(Records from a dataset)
---+---

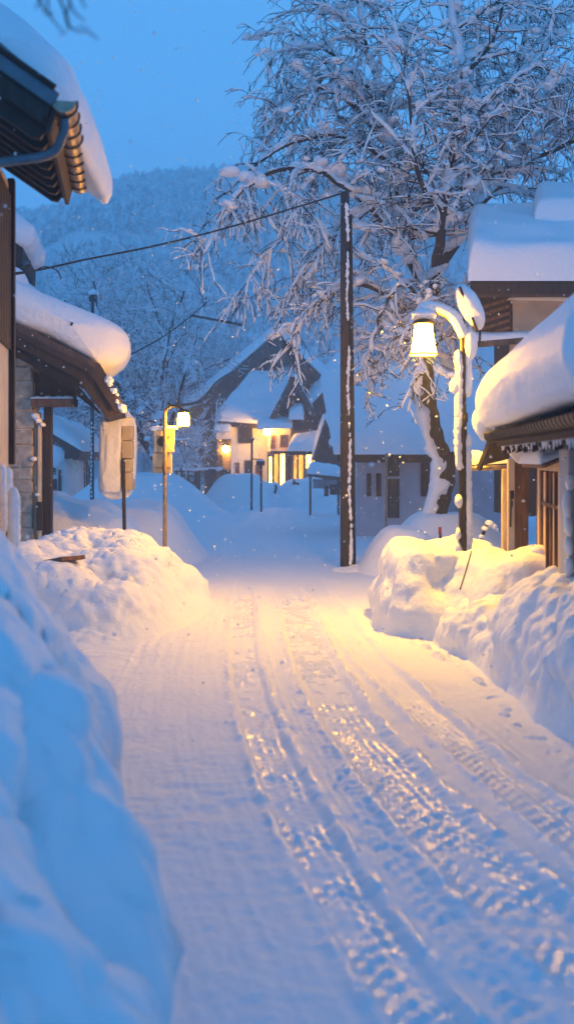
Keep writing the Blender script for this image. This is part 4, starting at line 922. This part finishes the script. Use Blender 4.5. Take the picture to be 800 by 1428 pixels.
MB().lathe(lp, [(.078, -.095), (.085, -.075), (.08, 0), (.072, .07), (.05, .083)], 12).build('lantern', M['lamp2'], S, True)
MB().lathe(lp, [(.088, .085), (.088, .095), (.06, .125), (.02, .14)], 12).build('hood', M['iron'], S, True)
MB().lathe(lp, [(.075, -.0975), (.075, -.0955)], 16).build('lantern_mouth', M['mouth2'], S)
b = Blobs(); b.add(tuple(P(216, 598, d+.07)), np.diag((.06, .05, .04)), 2, .3); b.add(tuple(P(228, 597, d+.07)), np.diag((.2, .05, .035)), 3, .3, 3); b.build('panel_snow', M['snow'], S)
# snow caked notice board
d = 16.6
N = thing('notice_board', P(172, 750, d), 'notice board on a rusty post with a thick white slab of snow on its face', 'sign')
MB().tube([P(174, 760, d-.2), P(172, 640, d-.2)], .03, 8).build('post', M['darkwood'], N, True)
a = P(172.5, 683, d); c = P(187, 584, d)
mb = MB()
z = a.z; rs = random.Random(2)
for hh in (.30, .22, .30, .24): mb.box((a.x, d-.16, z), (c.x-rs.uniform(0, .015), d+.28, min(z+hh-.01, c.z))); z += hh
mb.build('board', M['panel'], N, bevel=.012)
v, q = ico(5); lo = P(138, 692, d); hi = P(187, 574, d); cx, cz = (lo.x+hi.x)/2, (lo.z+hi.z)/2; ex, ez = (hi.x-lo.x)/2, (hi.z-lo.z)/2
w = np.sign(v)*np.abs(v)**np.array((.52, .6, .36)); w = w/np.abs(w).max(0); w *= (1+.16*n3(v*2.2+3)+.10*n3(v*5))[:, None]
sv = w*np.array((ex, .29, ez))+np.array((cx, d+.10, cz)); sv[:, 0] += .03*(sv[:, 2]-cz)
m_ = (sv[:, 0] > a.x-.01) & (sv[:, 2] < c.z+.02); sv[:, 1] = np.where(m_ & (sv[:, 1] < d+.03), d+.03, sv[:, 1])
np_mesh('snow', sv, q, M['snow'], N)
# utility pole by the tree
d = 18.
U = thing('utility_pole', P(486, 796, d), 'dark wooden utility pole with a pale snow streak, standing before the big tree', 'pole')
MB().tube([P(483, 800, d), P(480.5, 268, d)], [.115, .078], 14).build('pole', M['polewood'], U, True)
mb = MB(); mb.tube([P(493.5, 796, d-.02), P(488, 300, d-.02)], .035, 8); mb.build('conduit', M['iron'], U, True)
b = Blobs(); 
for i in range(300):
    t = i/299; x = 488.6-5.2*t; y = 785-500*t
    if (rnd.random() < .55+.45*math.sin(t*37)*math.sin(t*11+1)): b.add(tuple(P(x+rnd.gauss(0, .5)+.8*math.sin(t*23), y, d-.095+.025*t)), np.diag((.020+.022*rnd.random()**2, .03, .05)), 1, .4, 5)
b.build('snow_streak', M['snow'], U)
lump('base_snow', tuple(P(487, 800, d)+Vector((0, -.02, .0))), (.36, .34, .17), U, 4, .22)
MB().bar(P(476, 310, d-.05), P(490, 302, d-.05), .05, .06).build('step_bracket', M['iron'], U)
# pole with a box on top, far left
d = 34.
U2 = thing('box_pole', P(130, 730, d), 'thin dark pole left of the notice board, topped by a small box under snow', 'pole')
MB().tube([P(128.5, 735, d), P(129.5, 420, d)], [.075, .055], 8).build('pole', M['polewood'], U2, True)
MB().prism([P(124.5, 420, d-.12), P(134.5, 420, d-.12), P(134.5, 411, d-.12), P(124.5, 411, d-.12)], (0, .24, 0)).build('box', M['iron'], U2)
lump('snow', tuple(P(129.5, 408, d)), (.14, .14, .12), U2, 3)
b = Blobs()
for i in range(18): b.add(tuple(P(127.6+rnd.uniform(-.5, .5), 590+i*6, d-.06)), np.diag((.03, .03, .07)), 1, .4)
b.build('pole_snow', M['snow'], U2)
# two thin posts before the white wing
d = 40.
t = thing('curved_post', P(351, 712, d), 'thin dark post with a bent over tip in front of the white wing', 'post')
MB().tube(polyline([P(350.5, 712, d), P(351, 640, d), P(351.3, 618, d), P(352.5, 612, d), P(354.5, 613, d)], 4), .045, 7).build('shaft', M['iron'], t, True)
lump('snow', tuple(P(352.3, 611, d)), (.07, .07, .035), t, 2)
d = 38.
t = thing('crossbar_sign', P(364, 714, d), 'thin sign post with a small dark crossbar, in front of the glowing porch', 'sign')
MB().tube([P(364, 714, d), P(364, 640, d)], .04, 7).build('shaft', M['iron'], t, True)
MB().prism([P(357, 649, d-.05), P(369, 649, d-.05), P(369, 643, d-.05), P(357, 643, d-.05)], (0, .05, 0)).build('plate', M['darkwood'], t)
MB().bar(P(352, 640, d-.03), P(365, 641, d-.03), .03, .04).build('crossbar', M['iron'], t)
b = Blobs(); b.add(tuple(P(363, 642, d-.03)), np.diag((.16, .05, .035)), 2, .3); b.build('snow', M['snow'], t)
# covered stall
d = 36.
t = thing('market_stall', P(455, 705, d), 'low open stall with snowy flat roof and thin legs before the small gable', 'stall')
c4 = [P(429, 661, d), P(474, 665, d), P(474, 656, d+1.2), P(431, 654, d+1.2)]
r_ = slab(c4, .07).build('roof', M['timbergrey'], t); pillow('snow', c4, .26, r_, .04, 18, .04, 2)
for x, dd in ((432, 0.05), (472, 0.05), (433, 1.1), (471, 1.1)): MB().tube([P(x, 664, d+dd), P(x, 664, d+dd)-Vector((0, 0, 1.4))], .03, 6).build('leg', M['timbergrey'], t, True)
MB().prism([P(436, 668, d+1.0), P(470, 669, d+1.0), P(470, 682, d+1.0), P(436, 681, d+1.0)], (0, .05, 0)).build('back_panel', M['bluegrey'], t)
mb = MB()
for x0, x1, y0, y1 in ((452, 458, 678, 692), (460, 474, 676, 690)): mb.prism([P(x0, y0, d+.3), P(x1, y0, d+.3), P(x1, y1, d+.3), P(x0, y1, d+.3)], (0, .3, 0))
mb.build('crates_shelf', M['timbergrey'], t)
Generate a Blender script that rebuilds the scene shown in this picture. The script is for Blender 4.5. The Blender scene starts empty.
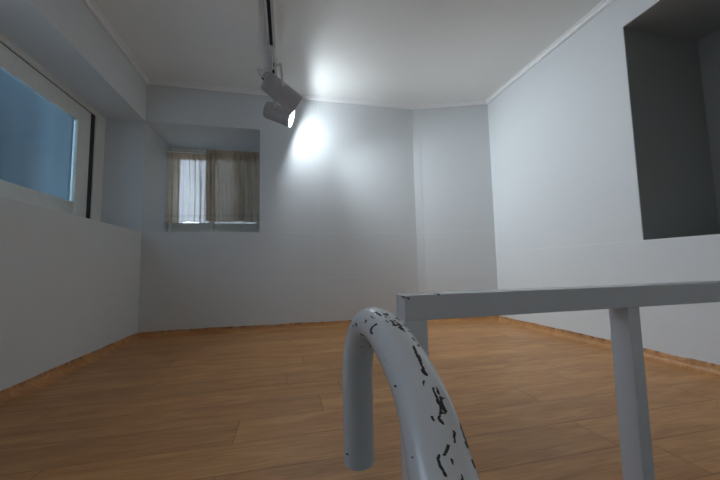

---+---

Repeat all of the data above word for word, minus the pictures.

> [Exercise answer]:
Keep writing the Blender script for this image. This is part 4, starting at line 922. This part finishes the script. Use Blender 4.5. Take the picture to be 800 by 1428 pixels.
MB().lathe(lp, [(.078, -.095), (.085, -.075), (.08, 0), (.072, .07), (.05, .083)], 12).build('lantern', M['lamp2'], S, True)
MB().lathe(lp, [(.088, .085), (.088, .095), (.06, .125), (.02, .14)], 12).build('hood', M['iron'], S, True)
MB().lathe(lp, [(.075, -.0975), (.075, -.0955)], 16).build('lantern_mouth', M['mouth2'], S)
b = Blobs(); b.add(tuple(P(216, 598, d+.07)), np.diag((.06, .05, .04)), 2, .3); b.add(tuple(P(228, 597, d+.07)), np.diag((.2, .05, .035)), 3, .3, 3); b.build('panel_snow', M['snow'], S)
# snow caked notice board
d = 16.6
N = thing('notice_board', P(172, 750, d), 'notice board on a rusty post with a thick white slab of snow on its face', 'sign')
MB().tube([P(174, 760, d-.2), P(172, 640, d-.2)], .03, 8).build('post', M['darkwood'], N, True)
a = P(172.5, 683, d); c = P(187, 584, d)
mb = MB()
z = a.z; rs = random.Random(2)
for hh in (.30, .22, .30, .24): mb.box((a.x, d-.16, z), (c.x-rs.uniform(0, .015), d+.28, min(z+hh-.01, c.z))); z += hh
mb.build('board', M['panel'], N, bevel=.012)
v, q = ico(5); lo = P(138, 692, d); hi = P(187, 574, d); cx, cz = (lo.x+hi.x)/2, (lo.z+hi.z)/2; ex, ez = (hi.x-lo.x)/2, (hi.z-lo.z)/2
w = np.sign(v)*np.abs(v)**np.array((.52, .6, .36)); w = w/np.abs(w).max(0); w *= (1+.16*n3(v*2.2+3)+.10*n3(v*5))[:, None]
sv = w*np.array((ex, .29, ez))+np.array((cx, d+.10, cz)); sv[:, 0] += .03*(sv[:, 2]-cz)
m_ = (sv[:, 0] > a.x-.01) & (sv[:, 2] < c.z+.02); sv[:, 1] = np.where(m_ & (sv[:, 1] < d+.03), d+.03, sv[:, 1])
np_mesh('snow', sv, q, M['snow'], N)
# utility pole by the tree
d = 18.
U = thing('utility_pole', P(486, 796, d), 'dark wooden utility pole with a pale snow streak, standing before the big tree', 'pole')
MB().tube([P(483, 800, d), P(480.5, 268, d)], [.115, .078], 14).build('pole', M['polewood'], U, True)
mb = MB(); mb.tube([P(493.5, 796, d-.02), P(488, 300, d-.02)], .035, 8); mb.build('conduit', M['iron'], U, True)
b = Blobs(); 
for i in range(300):
    t = i/299; x = 488.6-5.2*t; y = 785-500*t
    if (rnd.random() < .55+.45*math.sin(t*37)*math.sin(t*11+1)): b.add(tuple(P(x+rnd.gauss(0, .5)+.8*math.sin(t*23), y, d-.095+.025*t)), np.diag((.020+.022*rnd.random()**2, .03, .05)), 1, .4, 5)
b.build('snow_streak', M['snow'], U)
lump('base_snow', tuple(P(487, 800, d)+Vector((0, -.02, .0))), (.36, .34, .17), U, 4, .22)
MB().bar(P(476, 310, d-.05), P(490, 302, d-.05), .05, .06).build('step_bracket', M['iron'], U)
# pole with a box on top, far left
d = 34.
U2 = thing('box_pole', P(130, 730, d), 'thin dark pole left of the notice board, topped by a small box under snow', 'pole')
MB().tube([P(128.5, 735, d), P(129.5, 420, d)], [.075, .055], 8).build('pole', M['polewood'], U2, True)
MB().prism([P(124.5, 420, d-.12), P(134.5, 420, d-.12), P(134.5, 411, d-.12), P(124.5, 411, d-.12)], (0, .24, 0)).build('box', M['iron'], U2)
lump('snow', tuple(P(129.5, 408, d)), (.14, .14, .12), U2, 3)
b = Blobs()
for i in range(18): b.add(tuple(P(127.6+rnd.uniform(-.5, .5), 590+i*6, d-.06)), np.diag((.03, .03, .07)), 1, .4)
b.build('pole_snow', M['snow'], U2)
# two thin posts before the white wing
d = 40.
t = thing('curved_post', P(351, 712, d), 'thin dark post with a bent over tip in front of the white wing', 'post')
MB().tube(polyline([P(350.5, 712, d), P(351, 640, d), P(351.3, 618, d), P(352.5, 612, d), P(354.5, 613, d)], 4), .045, 7).build('shaft', M['iron'], t, True)
lump('snow', tuple(P(352.3, 611, d)), (.07, .07, .035), t, 2)
d = 38.
t = thing('crossbar_sign', P(364, 714, d), 'thin sign post with a small dark crossbar, in front of the glowing porch', 'sign')
MB().tube([P(364, 714, d), P(364, 640, d)], .04, 7).build('shaft', M['iron'], t, True)
MB().prism([P(357, 649, d-.05), P(369, 649, d-.05), P(369, 643, d-.05), P(357, 643, d-.05)], (0, .05, 0)).build('plate', M['darkwood'], t)
MB().bar(P(352, 640, d-.03), P(365, 641, d-.03), .03, .04).build('crossbar', M['iron'], t)
b = Blobs(); b.add(tuple(P(363, 642, d-.03)), np.diag((.16, .05, .035)), 2, .3); b.build('snow', M['snow'], t)
# covered stall
d = 36.
t = thing('market_stall', P(455, 705, d), 'low open stall with snowy flat roof and thin legs before the small gable', 'stall')
c4 = [P(429, 661, d), P(474, 665, d), P(474, 656, d+1.2), P(431, 654, d+1.2)]
r_ = slab(c4, .07).build('roof', M['timbergrey'], t); pillow('snow', c4, .26, r_, .04, 18, .04, 2)
for x, dd in ((432, 0.05), (472, 0.05), (433, 1.1), (471, 1.1)): MB().tube([P(x, 664, d+dd), P(x, 664, d+dd)-Vector((0, 0, 1.4))], .03, 6).build('leg', M['timbergrey'], t, True)
MB().prism([P(436, 668, d+1.0), P(470, 669, d+1.0), P(470, 682, d+1.0), P(436, 681, d+1.0)], (0, .05, 0)).build('back_panel', M['bluegrey'], t)
mb = MB()
for x0, x1, y0, y1 in ((452, 458, 678, 692), (460, 474, 676, 690)): mb.prism([P(x0, y0, d+.3), P(x1, y0, d+.3), P(x1, y1, d+.3), P(x0, y1, d+.3)], (0, .3, 0))
mb.build('crates_shelf', M['timbergrey'], t)
Generate a Blender script that rebuilds the scene shown in this picture. The script is for Blender 4.5. The Blender scene starts empty.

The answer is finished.